By Kathryn Jean Lopez
Asked to pick his least favorite Supreme Court justice on Saturday, Barack Obama named Clarence Thomas.
Rick Warren, pastor of the evangelical Saddleback Church, asked, “which existing Supreme Court justice would you not have nominated?”
Obama responded: “I don’t think he was an exp . . . ” — he then caught himself — “a strong enough jurist or legal thinker at the time for that elevation.”
Although a choice sure to fire up his Left base, it was a curious answer, if you consider the record — even beyond the fact that Obama didn’t believe Thomas was qualified to be one of nine in the Supreme Court when Obama’s not quite uber-experienced to be one of one in the White House.

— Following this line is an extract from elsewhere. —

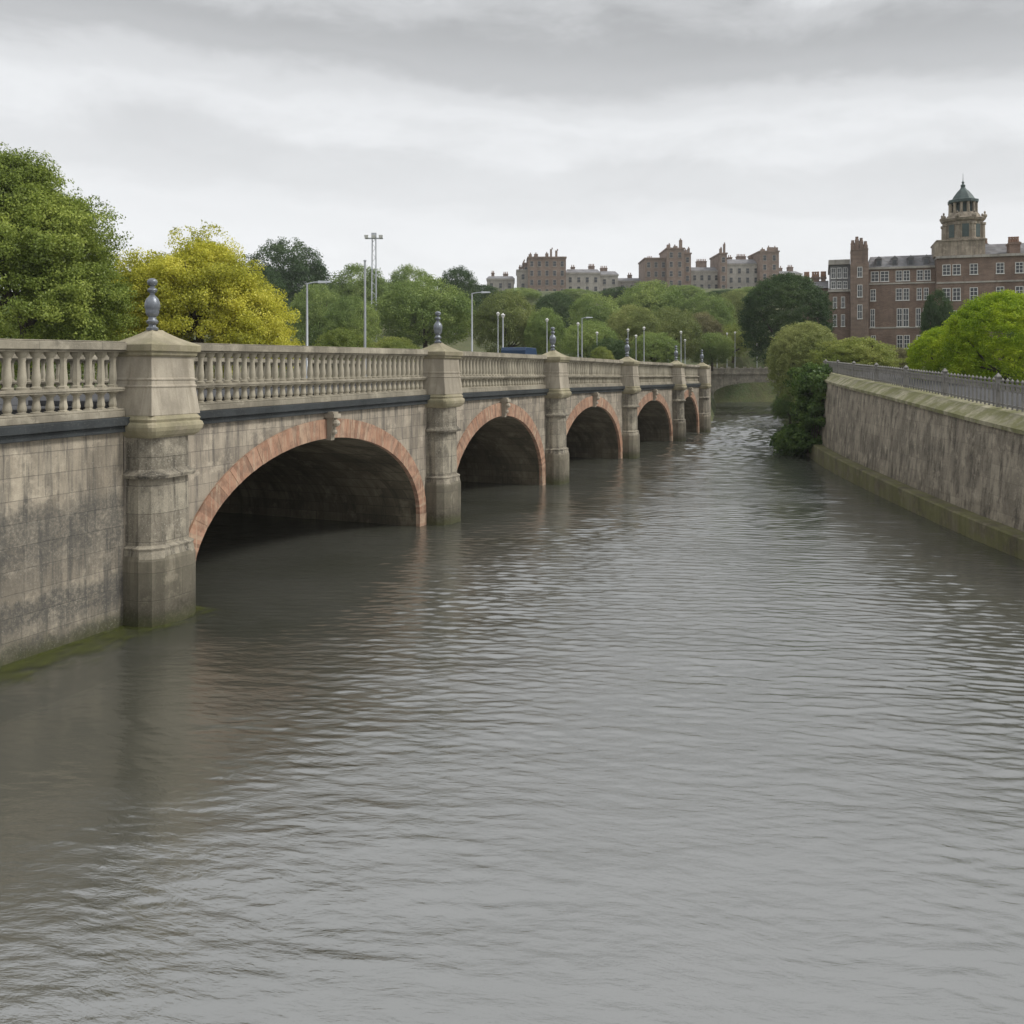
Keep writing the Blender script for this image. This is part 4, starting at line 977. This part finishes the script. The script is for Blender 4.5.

Was it that Barack Obama didn’t like Justice Thomas’s vote on the recent child-rapist case, Kennedy v. Louisiana? No, that couldn’t be it. Barack Obama agreed with Thomas on that decision. Justice Ginsburg, meanwhile — a liberal favorite on the Court, whom John McCain listed as one of his least favorite justices during the same forum — opposed giving child rapists the death penalty. So what’s so wrong about Thomas and so right about, say, Ginsberg, Senator Obama? Explain the logic. He can’t, of course, and still win an election — which is why he agreed with Thomas.
Was it that Barack Obama didn’t like Justice Thomas’s vote on the recent D.C. gun-ban case? Nope; that couldn’t be it either. Barack Obama wound up ultimately agreeing with Thomas and the majority on that one too.
Justice Ginsburg, on the other hand, had issues with the Second Amendment in that case. But you would nominate Justice Ginsburg, Senator Obama?
Did Obama disagree with Justice Thomas on the recent cross-burning case, Virginia v. Black? Obama’s favorite justice, Justice Ginsburg, wrote that cross-burning bans are constitutionally suspect. Justice Thomas disagreed and wrote a passionate dissent. During oral arguments he said: “There’s no other purpose to the cross, no communication, no particular message. . . . [It] was intended to cause fear and to terrorize a population.” Does Obama take issue with the impassioned Thomas dissent?
If only left-wing Supreme Court Enemy #1 Justice Thomas were more open to legislating from the judicial bench. Perhaps if he were comfortable with the judicial branch making up laws establishing a constitutional right to same-sex marriage or legal rights for partial-birth abortion or for foreign terrorists he would be the ideal justice for a Barack Obama administration.
Barack Obama’s answer to Rick Warren’s Supreme Court question was telling. Elections matter. As one politico with experience on Supreme Court fights put it Saturday night, “regardless of what Obama might say about particular decisions, Obama’s justices would not only presumably make up these new rights — they would strip us of our Second Amendment rights while giving child rapists more rights and taking away the rights of the people through their legislators to make these important decisions.” But don’t expect Barack Obama to address any of those actual details.
In his memoir, My Grandfather’s Son, Clarence Thomas wrote: “I knew that in Washington, what matters is not what you do but what people can be made to think you’ve done.” Barack Obama is at least experienced enough to know that.
— Kathryn Jean Lopez is the editor of National Review Online.